Even if he was to make some sort of commitment to one of his many girls along the way, it wasn’t unlike him to just pick up and leave. After all the only thing people around seemed to know about him was that he liked to drink. This leads to the other form of escape Kerouac used, the alteration of reality. Kerouac would mentally alter his perception of reality through the use of drugs and alcohol. “I was getting drunk and didn’t care; everything was fine”(Kerouac 35). To him, everything in life was fine as long as he was drunk. “He was beginning to drink heavily, and to drink whiskey and gin instead of just beer “(Nicosia 96). ”That was only the beginning of his disillusionment. Jack began taking benzedrine and smoking marijuana”(Nicosia 102).
Having the means by which he escapes, the question still remains what is Kerouac trying to escape? In order to understand this we must explore some of Jack’s personal issues. An issue concerning Kerouac that is very often eluded to but never really spoken about in On The Road is his possible homosexuality. While Jack never actually ‘came out about his sexuality, his close friends would often witness “Jack’s participation in endless rounds of sex with both men and women”(Nicosia 102). Kerouac’s homosexual tendencies caused an overriding psychological conflict: Kerouac was gay but despised homosexuals. “Jack talked incessantly about all the ‘big old fags’ he knew”(Nicosia 493). Even though Kerouac would have homosexual encounters, he felt private guilt over his homosexual feelings.
In an attempt to ease his guilt, Jack would denounce homosexuality, saying that “gay sex is not in my line”(Nicosia 142). Jack was obviously ashamed of his homosexual experiences and “fought all his life against the label queer”(Nicosia 154).
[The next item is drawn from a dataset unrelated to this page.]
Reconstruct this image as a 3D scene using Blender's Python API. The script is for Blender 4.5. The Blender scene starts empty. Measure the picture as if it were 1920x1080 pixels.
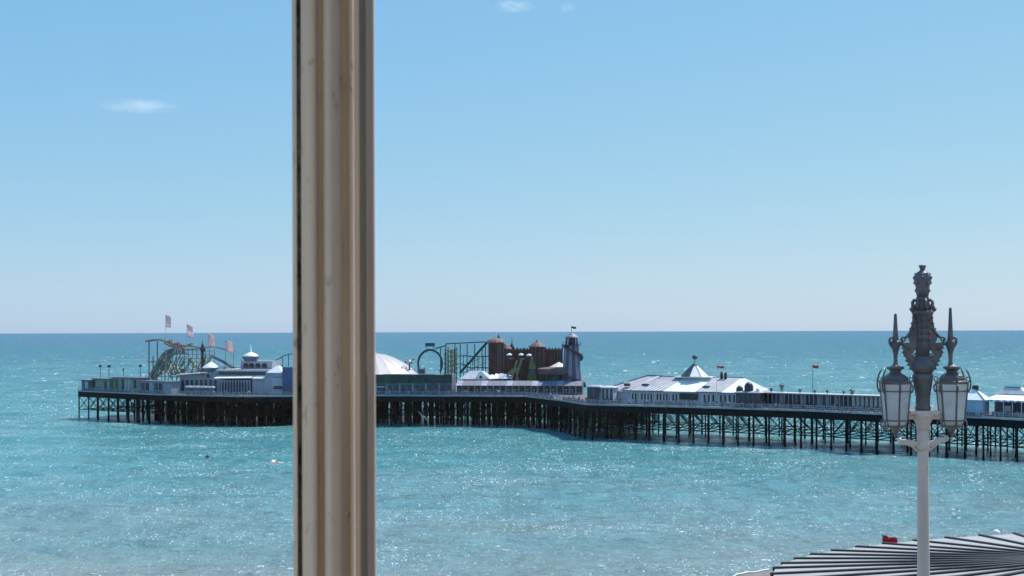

In 1945, he wrote a letter to Allen Ginsberg trying to resolve the issue of his possible homosexuality. He stated that “the physical aspects of gay sex were disgusting; and though the desire for it might exist in his subconscious, there was no way of determining that for sure”(Nicosia 142). His apologetic tone in the letter showed that even though Kerouac wasn’t entirely sure of his sexual identity, he still felt guilty that the mere thought of homosexuality had entered his feelings. This persistent guilt for his constant homosexual needs ultimately affected his ability to sustain close relationships. Kerouac’s poor ability to maintain relationships is evident throughout his life as well as in On The Road.
All through the novel, Kerouac along with Cassady would always be chasing down one girl or trying to ‘make’ another. This very much mirrored his real life where Kerouac married three times. Jack’s first wife, Frankie Edith Parker, ended the marriage because of jack’s relentless adultery. Kerouac’s next marriage was to Joan Haverty Kerouac, who eventually ended the marriage by saying they “had made a commitment to the marriage but not to each other”(Charters 357).
His third and final wife was Stella Sampas Kerouac, who was told by Jack on his death bed, “Stella, I love you” for only the second time since they had been married. The fact that Jack couldn’t commit himself to one woman at a time shows his insecurity and uncertainty about his sexuality. This uncertainty shows that Jack is obviously unsure about himself. It may just be that all of Kerouac’s running and bingeing throughout the country was actually an expedition to find himself.
All his life he may not have been escaping but rather discovering. Kerouac needed to see the way the rest of America was in an effort to find what he was. The human experience is about self-discovery. It is a universal theme that Kerouac draws upon in his classic beat work On the Road, Kerouac simply recorded this journey at a turning point in America. Bibliography Nicosia, Gerald.
Memory Babe: A Critical Biography of Jack Kerouac. New York: Grove Press Inc., 1983. Charters, Ann. Kerouac: A Biography. San Francisco: Straight Arrow Books, 1973. Cassady, Carolyn. Off The Road: My Years With Cassady, Kerouac, and Ginsberg. New York: William Morrow and Company, Inc., 1990. Zeleny, Robert O. The World Book Encyclopedia: Volume A. Chicago: World Book, Inc., 1988 Kerouac, Jack. On The Road. New York: Viking Press, 1958.